The Cash Waterfall Mechanism was implemented in April 2020 as part of the Energy Sector Recovery Programme (ESRP) to ensure fairness and transparency in distributing energy revenues among electricity distribution companies.
Its goal was to equitably distribute monthly revenue collections by ECG based on beneficiaries' invoices and their share of the PURC tariff. This initiative was essential for the government's efforts to reduce the energy sector deficit and prevent future shortfalls.
Before implementing this mechanism, a financial analysis conducted by the Ministry of Energy (MoEn) with support from the Power Africa Transactions and Reforms Program (PATRP) highlighted a significant "revenue shortfall" within the power sector, projected to exceed USD 12.5 billion by 2023.
The ESRP identified several key factors contributing to this shortfall, including excess power generation and gas supply, unpaid electricity bills from some MDAs, technical and commercial losses, inadequate electricity tariffs, delays in applying the Automatic Adjustment Formula (AAF), and delays in completing gas infrastructure projects.
In June 2023, the President, Nana Akufo-Addo, and Vice President Mahamadu Bawumia directed revisions to the Cash Waterfall Mechanism (CWM) under the Energy Sector Recovery Programme due to ECG's challenges in adhering to existing guidelines. The directive aimed to enforce CWM guidelines and enhance its effectiveness. As part of this, the PURC was tasked with appointing independent auditors for quarterly audits of ECG and NEDCo collections and disbursements to validate declared collections and ensure CWM compliance.
ECG was instructed to use CWM as the sole payment mechanism for customer revenues and operate a single holding account for collections. Quarterly audits of ECG's collections and disbursements were also mandated. PURC would validate revenue collections and payments according to CWM guidelines and reconcile quarterly with MoF and the CWM team to identify any payment shortfalls to be covered by the Finance Ministry.
The Government restructured the CWM into two payment levels – Level A for six IPPs and Level B for local SOEs and other generators. Under ECG's renegotiation with IPPs, a monthly payment of US$43 million to six IPPs was agreed upon, with the remaining ECG collections distributed to SOEs and other generators using the CWM formula.
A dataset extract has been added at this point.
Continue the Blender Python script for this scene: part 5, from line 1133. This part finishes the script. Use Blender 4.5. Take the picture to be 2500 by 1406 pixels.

The CWM payments were to be made by ECG from the single holding account established for this purpose. ECG collections will be audited to show payments being made under CWM (monthly, etc.) and the balance to be catered for by MoF, which is expected to be the balance after the ECG/CWM payment of the flat rates on IPP invoices.
Process of transferring payables from ECG to MoF
- IPPs send invoices to ECG.
- ECG verifies the invoices and sends them to the CWM implementation committee.
- The CWM team assesses the invoices using a formula to determine payment to IPPs. ECG then notifies the Ministry of Finance (MoF) of any outstanding balances.
- MoF validates IPP invoices according to PFM Regulation 78, including checking for a validated invoice, agreement documentation, ministry cover letter, and budget provision.
- Approved payment requests undergo internal approval processes within MoF to ensure compliance with legal and regulatory requirements before disbursement.
Arrangement of Payment to IPPs and SOEs
The Electricity Company of Ghana pays Independent Power Producers (IPPs) and State-Owned Enterprises (SOEs) in Ghanaian cedis. When there is a shortfall to be covered by the Ministry of Finance, the Bank of Ghana steps in to provide foreign currency for paying the IPP bills. This helps avoid delays in payments. State-owned enterprises also get their balances settled in Ghanaian cedis.